Jesus spent his earthly life moving in one direction – ‘up to Jerusalem’. He had no other direction to move in. And the whole of his life was a combination of continual teaching – his lived daily life, his silences, his miracles, his prayer, his gestures, his love for the people, his special affection for the downtrodden and poor and his acceptance of the total sacrifice of the cross and Resurrection. Yes! Indeed this is a week like no other in the Christian calendar.

As we read the events in today’s Gospel it is hard not to be struck by the momentum and pace which gathers around Jesus as he moves inexorably towards his final destiny. His humility and his self-emptying are the key to understanding these Holy Week events – and the possible catalyst for the personal conversion of each of us. And so, this week we are called to reflect on the full divinity and humanity of God, whose power, presence and promise can now and for all time come to us in a form and expression which we can understand and with whom we can be one. It is a kind of movement from death to life, from darkness to light, and it is remembered in flesh, tears and blood – all of the emotions of a very human being. We enter into solidarity with our saviour and everything is completed, redeemed and fulfilled.

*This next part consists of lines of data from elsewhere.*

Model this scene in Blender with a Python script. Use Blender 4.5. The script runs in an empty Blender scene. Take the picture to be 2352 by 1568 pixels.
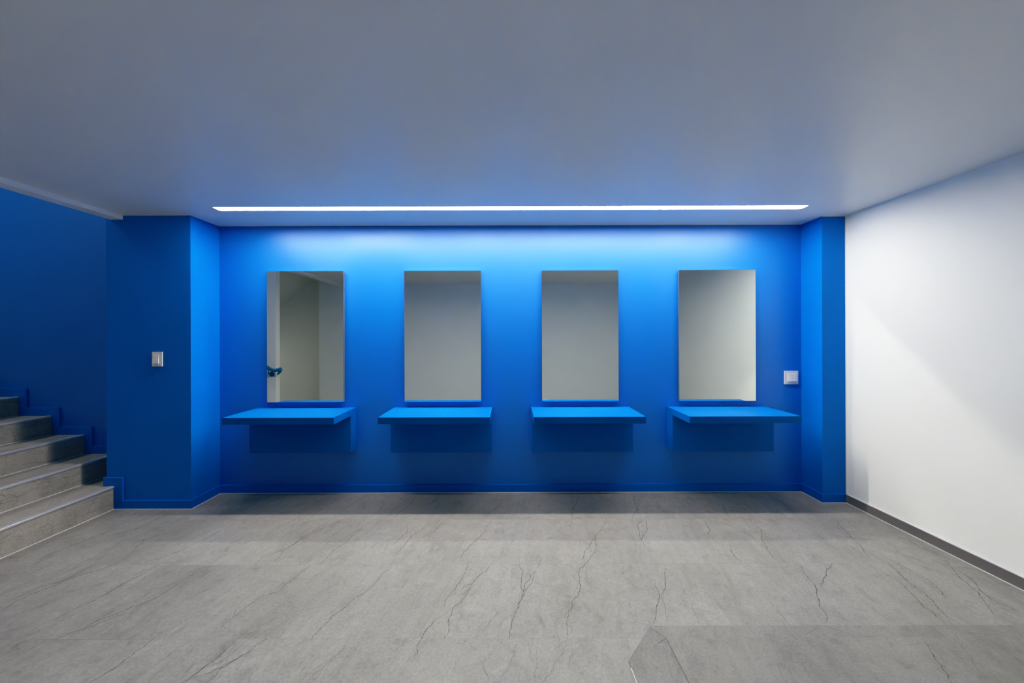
import bpy, bmesh, math, random
from mathutils import Vector
random.seed(7)
sc = bpy.context.scene
COL = sc.collection

# ------------------------------------------------------------------ dimensions (metres)
H = 2.40          # ceiling height
YB = 3.20         # blue back wall
YPL = 2.910       # front of the left blue pier
YPR = 2.986       # front of the right blue pier
XL = -2.614       # alcove left side
XR = 2.618        # alcove right side
XPL = -3.305      # left edge of left pier
XW = 2.816        # white wall on the right
YR = -0.40        # wall behind the camera
YJ = 1.146        # near wall of the stairwell
XC = -3.166       # edge beam of the ceiling at the stairwell
XCI = -3.27
XRE = -3.627      # end of the rear wall
TOP = 4.9         # top of the stairwell

LAMP = 98.0
STAIRW = 38.0
HALLW = 16.0
VT = 'Standard'
EXPO = 0.0
# response curve, scene-linear in and out
CURVE = [(0.01, 0.0010), (0.02, 0.0080), (0.04, 0.028), (0.07, 0.056), (0.14, 0.127), (0.22, 0.22), (0.4, 0.42), (0.7, 0.72), (1.1, 0.94), (1.7, 1.0)]
CURVE_R = [(0.01, 0.002), (0.03, 0.019), (0.07, 0.064), (0.15, 0.15), (0.5, 0.5)]
# stone vein courses on the floor, metres
VEINS = [
  [(-0.127,2.169),(-0.145,2.119),(-0.203,2.055),(-0.222,2.01),(-0.277,1.967)],
  [(-0.222,2.015),(-0.232,1.967),(-0.247,1.911),(-0.292,1.848),(-0.3,1.83),(-0.311,1.756),(-0.3,1.672),(-0.314,1.646)],
  [(-0.264,2.17),(-0.277,2.078),(-0.309,1.978),(-0.326,1.946),(-0.347,1.896),(-0.347,1.839)],
  [(-0.214,2.17),(-0.246,2.12),(-0.253,2.078),(-0.292,2.021)],
  [(-0.349,1.777),(-0.384,1.735),(-0.41,1.68),(-0.417,1.642),(-0.415,1.566)],
  [(0.15,2.124),(0.126,2.053),(0.091,1.976),(0.058,1.904),(0.028,1.82),(0.003,1.742),(-0.007,1.694),(-0.01,1.641)],
  [(0.146,2.118),(0.102,2.042),(0.076,1.976),(0.058,1.904)],
  [(0.042,2.175),(0.073,2.112),(0.06,2.019),(0.055,1.914)],
  [(0.197,2.241),(0.155,2.136)],
  [(0.021,1.634),(0.011,1.584),(0.014,1.558),(-0.012,1.494),(-0.05,1.437)],
  [(0.722,2.699),(0.652,2.567),(0.583,2.464),(0.546,2.309),(0.47,2.199),(0.418,2.148),(0.389,2.018),(0.37,1.943),(0.332,1.893),(0.31,1.828),(0.282,1.77),(0.262,1.64)],
  [(0.584,2.55),(0.581,2.464)],
  [(0.254,1.801),(0.281,1.766)],
  [(0.33,1.884),(0.317,1.828),(0.283,1.77)],
  [(0.581,2.464),(0.476,2.31),(0.45,2.226)],
  [(0.267,1.633),(0.234,1.577),(0.192,1.531),(0.168,1.482)],
  [(0.276,1.611),(0.254,1.537),(0.245,1.5)],
  [(0.262,1.64),(0.209,1.597)],
  [(-0.142,2.704),(-0.184,2.572),(-0.216,2.485),(-0.264,2.404),(-0.31,2.299),(-0.314,2.236)],
  [(-0.331,2.358),(-0.306,2.306)],
  [(-0.611,2.707),(-0.646,2.574),(-0.695,2.504),(-0.714,2.375),(-0.756,2.259)],
  [(-0.52,2.686),(-0.544,2.556),(-0.61,2.47)],
  [(-0.068,3.09),(-0.088,2.965),(-0.197,2.745)],
  [(0.003,3.142),(-0.055,3.014)],
  [(-0.809,3.134),(-0.85,2.946),(-0.898,2.749)],
  [(-0.86,3.148),(-0.925,2.971),(-0.955,2.856)],
  [(0.59,3.112),(0.509,2.892),(0.467,2.741)],
  [(1.07,3.095),(1.023,2.866),(0.935,2.738)],
  [(1.011,2.717),(0.935,2.621),(0.881,2.43)],
  [(1.029,2.697),(0.991,2.583),(0.9,2.446),(0.888,2.352)],
  [(0.847,2.414),(0.763,2.224)],
  [(-0.77,2.63),(-0.743,2.522),(-0.77,2.471),(-0.795,2.376)],
  [(-0.506,2.397),(-0.533,2.3),(-0.561,2.251)],
  [(0.118,1.591),(0.111,1.506),(0.1,1.437)],
  [(-0.121,1.538),(-0.112,1.495),(-0.099,1.437)],
  [(0.158,2.722),(0.134,2.663)],
  [(-0.104,1.755),(-0.13,1.702)],
  [(-0.143,1.668),(-0.16,1.645)],
  [(-1.658,1.66),(-1.662,1.607),(-1.674,1.549),(-1.686,1.495),(-1.711,1.444)],
  [(-1.269,1.654),(-1.281,1.555),(-1.307,1.493),(-1.322,1.441)],
  [(-1.13,1.649),(-1.172,1.575),(-1.229,1.501),(-1.234,1.441)],
  [(-1.219,1.649),(-1.234,1.58),(-1.262,1.524)],
  [(-1.162,1.571),(-1.234,1.516),(-1.282,1.464)],
  [(-2.204,2.075),(-2.212,1.954),(-2.222,1.892),(-2.261,1.823),(-2.281,1.759),(-2.3,1.671)],
  [(-2.25,2.197),(-2.206,2.134),(-2.204,2.075)],
  [(-2.167,2.196),(-2.188,2.061),(-2.207,1.941)],
  [(-1.835,2.198),(-1.852,2.118),(-1.891,2.032),(-1.902,1.927),(-1.94,1.868),(-1.992,1.811),(-2.054,1.748),(-2.051,1.699),(-2.074,1.669)],
  [(-1.875,2.179),(-1.904,2.046),(-1.982,1.953),(-1.996,1.879)],
  [(-1.934,1.862),(-1.921,1.8),(-1.907,1.753)],
  [(-1.224,2.184),(-1.259,2.057),(-1.275,1.963),(-1.36,1.901),(-1.388,1.777),(-1.401,1.711)],
  [(-1.418,1.831),(-1.388,1.777)],
  [(-0.723,2.158),(-0.763,2.069),(-0.796,1.961),(-0.846,1.887),(-0.893,1.786),(-0.914,1.7),(-0.925,1.648)],
  [(-0.922,1.818),(-0.895,1.78)],
  [(-2.434,2.214),(-2.476,2.143),(-2.555,2.077),(-2.606,1.968),(-2.632,1.894),(-2.614,1.819)],
  [(-2.559,2.215),(-2.57,2.121),(-2.599,2.035),(-2.641,1.994),(-2.66,1.882)],
  [(-2.104,2.573),(-2.128,2.447),(-2.176,2.315),(-2.227,2.246),(-2.282,2.218)],
  [(-2.406,2.738),(-2.461,2.619),(-2.5,2.51),(-2.531,2.449),(-2.47,2.317)],
  [(-2.832,2.741),(-2.904,2.555),(-2.923,2.451),(-2.955,2.393),(-2.982,2.301),(-2.956,2.233)],
  [(-2.728,2.765),(-2.734,2.598),(-2.843,2.502)],
  [(-2.562,2.372),(-2.604,2.291),(-2.61,2.223)],
  [(-1.365,2.708),(-1.415,2.614),(-1.45,2.505),(-1.471,2.385),(-1.543,2.277),(-1.591,2.21)],
  [(-1.294,2.72),(-1.403,2.569),(-1.46,2.424),(-1.491,2.33),(-1.471,2.201)],
  [(-1.06,2.706),(-1.104,2.545),(-1.119,2.422),(-1.163,2.328),(-1.179,2.195)],
  [(-1.118,2.694),(-1.126,2.567),(-1.147,2.482)],
  [(-2.231,1.667),(-2.248,1.617),(-2.263,1.575)],
  [(-2.137,1.666),(-2.164,1.6),(-2.194,1.527)],
  [(-1.592,1.737),(-1.651,1.688),(-1.722,1.665)],
  [(-0.724,1.612),(-0.774,1.546),(-0.817,1.456)],
  [(-0.852,1.481),(-0.849,1.44)],
  [(-1.958,1.811),(-2.03,1.728),(-2.111,1.652)],
  [(-1.475,3.1),(-1.527,2.948),(-1.551,2.746)],
  [(-1.977,3.136),(-2.067,3.011),(-2.11,2.84)],
  [(-2.19,3.105),(-2.271,2.982)],
  [(1.363,2.727),(1.347,2.642),(1.309,2.576)],
  [(1.824,2.724),(1.797,2.639),(1.798,2.56),(1.719,2.438),(1.688,2.348),(1.665,2.265),(1.645,2.197)],
  [(1.471,2.393),(1.43,2.286),(1.417,2.226),(1.453,2.188)],
  [(1.46,2.712),(1.435,2.562),(1.36,2.44)],
  [(2.479,2.706),(2.417,2.622),(2.388,2.531),(2.35,2.435),(2.306,2.324),(2.254,2.222)],
  [(2.388,2.531),(2.376,2.434),(2.375,2.366)],
  [(2.327,2.199),(2.292,2.112),(2.249,2.012),(2.242,1.921),(2.195,1.838),(2.162,1.761),(2.182,1.731)],
  [(2.193,2.095),(2.193,1.981),(2.157,1.892),(2.124,1.812),(2.111,1.743)],
  [(2.691,2.192),(2.615,2.093),(2.578,2.01),(2.516,1.905),(2.409,1.773)],
  [(2.669,2.145),(2.641,2.042),(2.556,1.919),(2.544,1.849),(2.559,1.804)],
  [(2.37,2.184),(2.387,2.094),(2.365,1.98),(2.312,1.892)],
  [(1.764,2.159),(1.719,2.063),(1.696,1.983),(1.629,1.88),(1.591,1.814),(1.539,1.734)],
  [(1.977,2.186),(1.893,2.131),(1.767,2.014),(1.728,1.983)],
  [(0.936,2.144),(0.862,1.986),(0.825,1.926)],
  [(0.811,2.01),(0.804,1.926),(0.743,1.817),(0.693,1.731)],
  [(0.809,1.926),(0.793,1.83),(0.765,1.743)],
  [(1.303,1.64),(1.289,1.579),(1.28,1.532),(1.263,1.487),(1.251,1.437)],
  [(1.2,1.532),(1.272,1.527)],
  [(1.887,1.617),(1.827,1.53),(1.804,1.477),(1.771,1.431)],
  [(1.796,1.607),(1.887,1.617)],
  [(2.036,1.637),(2.012,1.576),(1.97,1.511),(1.936,1.443)],
  [(2.281,3.011),(2.256,2.875),(2.219,2.751)],
  [(1.961,3.013),(1.949,2.91),(1.94,2.783)],
  [(1.767,2.979),(1.686,2.754)],
  [(1.876,1.721),(1.873,1.692),(1.903,1.67),(1.941,1.648)],
  [(2.715,2.69),(2.634,2.555),(2.61,2.505)],
  [(2.734,2.456),(2.697,2.343),(2.738,2.201)],
  [(1.477,1.716),(1.42,1.683),(1.365,1.661)],
  [(2.218,1.737),(2.251,1.691),(2.34,1.668)],
  [(1.533,2.133),(1.493,2.047),(1.502,1.999)],
  [(0.693,2.173),(0.659,2.084)],
  [(1.219,1.635),(1.204,1.604)],
]

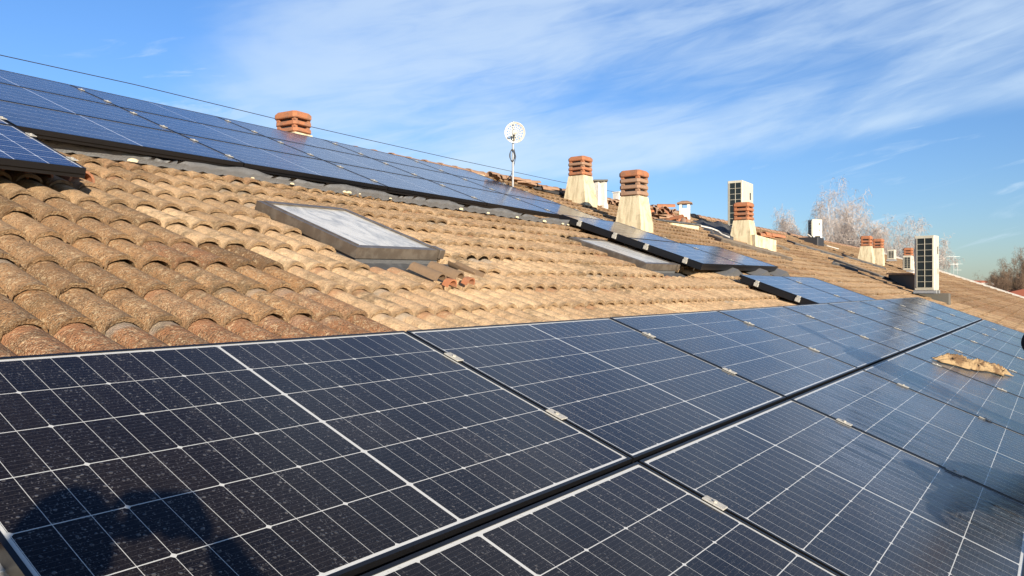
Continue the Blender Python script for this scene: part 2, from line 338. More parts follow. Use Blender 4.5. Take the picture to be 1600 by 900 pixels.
MROOF = Matrix(((1, 0, 0, 0), (0, EV.y, EN.y, 0), (0, EV.z, EN.z, 0), (0, 0, 0, 1)))
def place(p, a=0., b=0.):
    u0, v0, w0, rz, tx, ty = p
    e1 = Vector((math.cos(rz), math.sin(rz), ty)).normalized(); e2 = Vector((-math.sin(rz), math.cos(rz), tx)); e2 -= e1*e1.dot(e2); e2.normalize()
    org = Vector((u0, v0, w0)) + e1*a + e2*b; e3 = e1.cross(e2)
    c = lambda e: EU*e.x + EV*e.y + EN*e.z
    A, B, C = c(e1), c(e2), c(e3)
    rot = Matrix(((A.x, B.x, C.x), (A.y, B.y, C.y), (A.z, B.z, C.z))).to_quaternion()
    return c(org), rot

# ------------------------------------------------------------------ ground and the building under the roof
GZ = -7.0
g = MB(); g.add([(-3000, -3000, GZ), (3000, -3000, GZ), (3000, 3000, GZ), (-3000, 3000, GZ)], [(0, 1, 2, 3)])
gm = simple('winter_grass', (0.12, 0.11, 0.055), 0.95, var=0.3, scale=0.05, c2=(0.17, 0.13, 0.08), amt=0.6, bmp=0.)
tag(g.build('ground', gm), kind='structure')
rd = MB(); rd.box((-60, -19, GZ), (160, -12, GZ+0.01)); tag(rd.build('road', simple('asphalt', (0.05, 0.05, 0.05), 0.9, bmp=0.2)), kind='structure')

RIDGE = 8.2; EAVE = -1.36; U0 = -4.2; U1 = 16.45; U2 = 47.2
def tile_field(regions, courses_v0=1.70, pitch=0.358, base=-0.225, ptile=0.33, uorg=-1.21-0.0825, holes=(), brownf=None, ns=9):
    """interlocking double-roll tiles: every tile its own curved shell with a thick lip, jittered"""
    prof = []
    for bcen in (0.0825, 0.2475):
        for k in range(ns):
            a = math.pi*(k/(ns-1)); xx = -0.0735*math.cos(a); hh = 0.062*math.sin(a)**0.9
            prof.append((bcen+xx, hh))
    prof = [(0.0, 0.002)] + prof + [(0.33, 0.002)]
    prof = np.array(prof); npf = len(prof)
    V = []; Fq = []; T = []; vo = 0
    for (ua, ub, va, vb) in regions:
        k0 = math.floor((va-courses_v0)/pitch); k1 = math.ceil((vb-courses_v0)/pitch)
        for k in range(k0, k1+1):
            vf = courses_v0 + k*pitch
            if vf < va-0.2 or vf > vb-0.05: continue
            sh = (rng.random()-0.5)*0.014
            i0 = math.floor((ua-uorg)/ptile); i1 = math.ceil((ub-uorg)/ptile)
            rowj = (rng.random()-0.5)*0.012
            for i in range(i0, i1):
                uu = uorg + i*ptile + sh
                if uu+0.3 < ua or uu > ub-0.02: continue
                if any(uu+0.27 > h[0] and uu+0.06 < h[1] and vf+0.30 > h[2] and vf+0.03 < h[3] for h in holes): continue
                slip = -0.05 if rng.random() < 0.03 else 0.
                ju = (rng.random()-0.5)*0.006; jv = rowj+(rng.random()-0.5)*0.026+slip; rz = (rng.random()-0.5)*0.03; lift = rng.random()**3*0.014
                ln = 0.415; th = 0.021
                rg = rng.random(); ra = rng.random()
                br = brownf(uu+0.16, vf+0.18)
                if vf < 1.5 and uu < 0.2 and rng.random() < 0.85: br = 1.0; ra = 0.95
                vs = (0.0, 0.11, 0.30, ln); lip = []
                topk = []
                er = (rng.random(npf)-0.5)*0.014 + np.convolve((rng.random(npf+4)-0.5), np.ones(5)/5, 'valid')*0.03
                for q, s_ in enumerate(vs):
                    wz = base + (0.030+lift)*(1-s_/ln) + prof[:, 1]*(1.0-0.03*s_/ln)
                    x_ = uu+ju + (prof[:, 0]-0.165)*(1-0.012*s_/ln)+0.165; y_ = vf+jv+s_ + (er if q == 0 else 0)
                    cxm, cym = uu+0.165, vf+0.2
                    xr = x_ - (y_-cym)*rz; yr = y_ + (x_-cxm)*rz
                    topk.append(np.stack([xr, yr, wz], 1))
                bot = topk[0].copy(); bot[:, 2] -= th; bot[:, 1] += 0.004
                back = topk[2].copy(); back[:, 2] -= th; 
                # verts: 4 top rings, then front face ring pair, then under ring pair
                lip_top = topk[0].copy()
                allv = np.concatenate(topk + [lip_top, bot, bot.copy(), back]); V.append(allv)
                n = npf; o = vo
                a = np.arange(n-1)
                for (ra_, rb_) in ((0, 1), (1, 2), (2, 3), (5, 4), (7, 6)):
                    Fq.append(np.stack([o+ra_*n+a, o+ra_*n+a+1, o+rb_*n+a+1, o+rb_*n+a], 1))
                tl = np.zeros((8*n, 4)); tl[:, 0] = br; tl[:, 1] = rg; tl[:, 3] = ra
                for q, s_ in enumerate((0, 0.11, 0.30, ln, 0, 0, 0, 0.3)): tl[q*n:(q+1)*n, 2] = s_/ln
                T.append(tl); vo += 8*n
    V = np.concatenate(V); Fq = np.concatenate(Fq); T = np.concatenate(T)
    Vw = V @ np.array([list(EU), list(EV), list(EN)])
    return Vw, Fq, T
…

And so, the challenges of Palm Sunday, and indeed of all of Holy Week, are our focus as we journey on our own way ‘up to Jerusalem’. The way of the cross is not comfortable and indeed at times, seems absurd. This is because we live in a world which prizes success, power, fame, wealth and prosperity and all of us can be tempted by these attractions. But this is not the way of Christ. He enters personally and fully into the very depths of human life – pain, suffering, betrayal, rejection and death – and this can prove life-giving for us.

Elements of the Palm Sunday story will resonate with all of us, for what they reflect about human nature.  However it was this very humanity that Jesus embraced. He was betrayed by practically everyone, but he did not betray our humanity. That he could do this, is the foundation of our ultimate hope, not only in God, but in humanity too.